California loses seat in House after census tally

California loses a congressional seat in the U.S. House of Representatives, sees more people moving out than moving in

SACRAMENTO – California will lose a seat in the U.S. House of Representatives for the first time in history, the U.S. Census Bureau announced April 26 upon the release of the initial data from the 2020 decennial census.

California clocked in at a population of 39,538,223, it’s largest census population to date—there were more births than deaths—but did have a negative net domestic migration, where there were more people moving out of California than moving in.

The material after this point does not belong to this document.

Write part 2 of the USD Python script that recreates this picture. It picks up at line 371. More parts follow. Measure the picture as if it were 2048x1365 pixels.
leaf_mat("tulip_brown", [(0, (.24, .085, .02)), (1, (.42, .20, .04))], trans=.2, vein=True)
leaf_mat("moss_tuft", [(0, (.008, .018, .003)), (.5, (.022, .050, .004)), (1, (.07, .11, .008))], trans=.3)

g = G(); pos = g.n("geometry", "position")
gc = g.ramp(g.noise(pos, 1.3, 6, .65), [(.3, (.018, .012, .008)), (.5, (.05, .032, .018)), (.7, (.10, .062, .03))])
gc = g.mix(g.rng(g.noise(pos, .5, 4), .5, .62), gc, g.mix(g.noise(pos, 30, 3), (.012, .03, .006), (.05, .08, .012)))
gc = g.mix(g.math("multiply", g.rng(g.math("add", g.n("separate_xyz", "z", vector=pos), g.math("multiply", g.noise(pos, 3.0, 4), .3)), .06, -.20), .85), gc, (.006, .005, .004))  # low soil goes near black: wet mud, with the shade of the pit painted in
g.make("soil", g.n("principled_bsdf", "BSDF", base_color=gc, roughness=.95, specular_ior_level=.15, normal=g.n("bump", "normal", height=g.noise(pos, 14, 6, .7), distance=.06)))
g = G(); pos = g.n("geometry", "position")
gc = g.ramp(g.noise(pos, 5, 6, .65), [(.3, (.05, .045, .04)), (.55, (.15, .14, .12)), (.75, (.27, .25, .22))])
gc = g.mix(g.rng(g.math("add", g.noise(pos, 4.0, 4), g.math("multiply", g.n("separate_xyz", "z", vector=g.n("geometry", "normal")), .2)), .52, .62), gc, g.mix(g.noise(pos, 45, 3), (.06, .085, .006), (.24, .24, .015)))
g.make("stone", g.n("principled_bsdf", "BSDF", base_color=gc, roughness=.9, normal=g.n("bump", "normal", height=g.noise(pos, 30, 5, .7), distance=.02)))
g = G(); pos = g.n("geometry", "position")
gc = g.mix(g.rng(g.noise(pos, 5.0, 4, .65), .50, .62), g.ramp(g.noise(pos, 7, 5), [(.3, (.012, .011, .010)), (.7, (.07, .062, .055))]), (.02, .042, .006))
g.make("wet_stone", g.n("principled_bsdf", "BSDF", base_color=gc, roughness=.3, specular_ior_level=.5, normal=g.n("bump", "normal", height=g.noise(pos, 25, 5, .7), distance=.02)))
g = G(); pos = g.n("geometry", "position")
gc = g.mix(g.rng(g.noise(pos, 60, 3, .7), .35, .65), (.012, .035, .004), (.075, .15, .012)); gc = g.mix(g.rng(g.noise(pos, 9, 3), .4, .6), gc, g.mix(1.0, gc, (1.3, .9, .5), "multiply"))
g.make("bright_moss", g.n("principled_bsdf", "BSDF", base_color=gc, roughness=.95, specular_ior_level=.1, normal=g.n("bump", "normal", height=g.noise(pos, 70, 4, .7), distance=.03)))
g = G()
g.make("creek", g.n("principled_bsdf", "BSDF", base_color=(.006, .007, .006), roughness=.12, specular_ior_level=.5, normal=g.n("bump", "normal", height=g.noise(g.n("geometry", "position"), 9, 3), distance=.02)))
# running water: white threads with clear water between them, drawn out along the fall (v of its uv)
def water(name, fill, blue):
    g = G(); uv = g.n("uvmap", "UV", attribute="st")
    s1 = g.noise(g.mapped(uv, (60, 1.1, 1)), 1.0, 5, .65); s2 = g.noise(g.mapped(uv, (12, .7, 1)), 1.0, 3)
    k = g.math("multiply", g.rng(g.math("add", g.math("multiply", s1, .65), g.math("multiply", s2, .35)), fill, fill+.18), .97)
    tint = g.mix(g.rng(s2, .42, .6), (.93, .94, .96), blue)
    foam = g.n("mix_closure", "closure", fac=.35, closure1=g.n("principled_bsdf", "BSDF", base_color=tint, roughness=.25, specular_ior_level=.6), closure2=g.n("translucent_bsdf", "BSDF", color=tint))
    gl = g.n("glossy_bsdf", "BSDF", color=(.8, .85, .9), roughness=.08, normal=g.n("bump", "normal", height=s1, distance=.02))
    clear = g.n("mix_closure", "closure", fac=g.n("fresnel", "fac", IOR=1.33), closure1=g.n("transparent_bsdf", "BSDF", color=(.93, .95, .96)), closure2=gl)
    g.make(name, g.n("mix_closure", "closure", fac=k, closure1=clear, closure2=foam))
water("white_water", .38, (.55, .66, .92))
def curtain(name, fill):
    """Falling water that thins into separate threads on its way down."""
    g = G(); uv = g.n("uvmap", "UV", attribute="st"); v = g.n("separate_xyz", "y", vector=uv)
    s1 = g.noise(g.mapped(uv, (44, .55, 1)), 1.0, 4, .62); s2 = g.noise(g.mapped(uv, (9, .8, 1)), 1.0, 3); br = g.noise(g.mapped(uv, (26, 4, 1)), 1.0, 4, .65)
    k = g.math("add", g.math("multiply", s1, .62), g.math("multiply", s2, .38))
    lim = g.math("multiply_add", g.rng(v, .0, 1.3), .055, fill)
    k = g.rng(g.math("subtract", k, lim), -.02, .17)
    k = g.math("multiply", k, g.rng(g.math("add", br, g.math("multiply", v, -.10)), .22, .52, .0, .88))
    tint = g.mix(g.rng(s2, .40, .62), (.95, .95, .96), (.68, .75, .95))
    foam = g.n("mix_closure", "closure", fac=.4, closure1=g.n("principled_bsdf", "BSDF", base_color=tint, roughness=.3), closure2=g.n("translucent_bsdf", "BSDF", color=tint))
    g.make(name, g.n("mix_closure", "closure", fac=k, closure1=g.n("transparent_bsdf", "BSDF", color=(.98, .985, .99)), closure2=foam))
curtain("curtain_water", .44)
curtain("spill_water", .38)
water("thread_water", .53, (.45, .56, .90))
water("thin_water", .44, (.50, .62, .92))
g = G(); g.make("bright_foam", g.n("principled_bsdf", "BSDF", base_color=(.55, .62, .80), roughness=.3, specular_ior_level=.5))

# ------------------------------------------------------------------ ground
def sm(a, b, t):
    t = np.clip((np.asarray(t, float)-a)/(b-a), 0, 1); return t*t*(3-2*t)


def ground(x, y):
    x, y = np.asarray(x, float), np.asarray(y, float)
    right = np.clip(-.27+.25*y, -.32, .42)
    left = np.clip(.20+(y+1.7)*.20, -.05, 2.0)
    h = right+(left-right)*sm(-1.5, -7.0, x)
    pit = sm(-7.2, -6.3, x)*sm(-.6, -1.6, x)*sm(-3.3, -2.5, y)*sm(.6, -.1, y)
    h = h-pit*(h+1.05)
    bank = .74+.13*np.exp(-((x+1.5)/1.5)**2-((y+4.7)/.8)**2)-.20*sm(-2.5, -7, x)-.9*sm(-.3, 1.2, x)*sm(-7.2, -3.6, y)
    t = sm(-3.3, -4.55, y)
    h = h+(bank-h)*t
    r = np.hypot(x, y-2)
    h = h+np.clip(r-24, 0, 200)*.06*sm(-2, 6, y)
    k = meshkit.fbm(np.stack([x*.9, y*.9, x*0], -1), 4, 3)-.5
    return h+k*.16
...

The country as a whole grew at nearly the slowest rate on record this decade at 7.4%, second to only the 7.3% increase from 1930 to 1940. The West, South and Midwest regions of the country all experienced slower growth than the previous decade, and seven House seats will shift among 13 states, the smallest number in any decade since 1941 when current apportionment began. Historically, 84 seats have shifted to the West and the South since 1941.

Texas will gain two seats and Florida will gain one seat, and are among the historically republican states to gain seats from historically democratic ones, potentially erasing the democratic majority in the House. The average representation per House member is now 761,169, up about 50,000 from the last decade.

U.S. Secretary of Commerce Gina Raimundo said census data is used for much more than just calculating apportionment for seats in the U.S. House of Representatives, as state and local officials and nonprofits all use census data to make decisions.

“We use the data to decide how many teachers we need in our schools, how much funding we need for public housing programs, where to locate a business or healthcare, where to build new roads,” Raimundo said. “We use the data to make sure the economy’s working for everyone.”

Raimundo said the data used for redistricting will be available no later than Sept. 30. With California losing a seat at the table, congressional districts will need to be redrawn accordingly in addition to new population and demographic data, potentially drawing some seats out of Tulare County.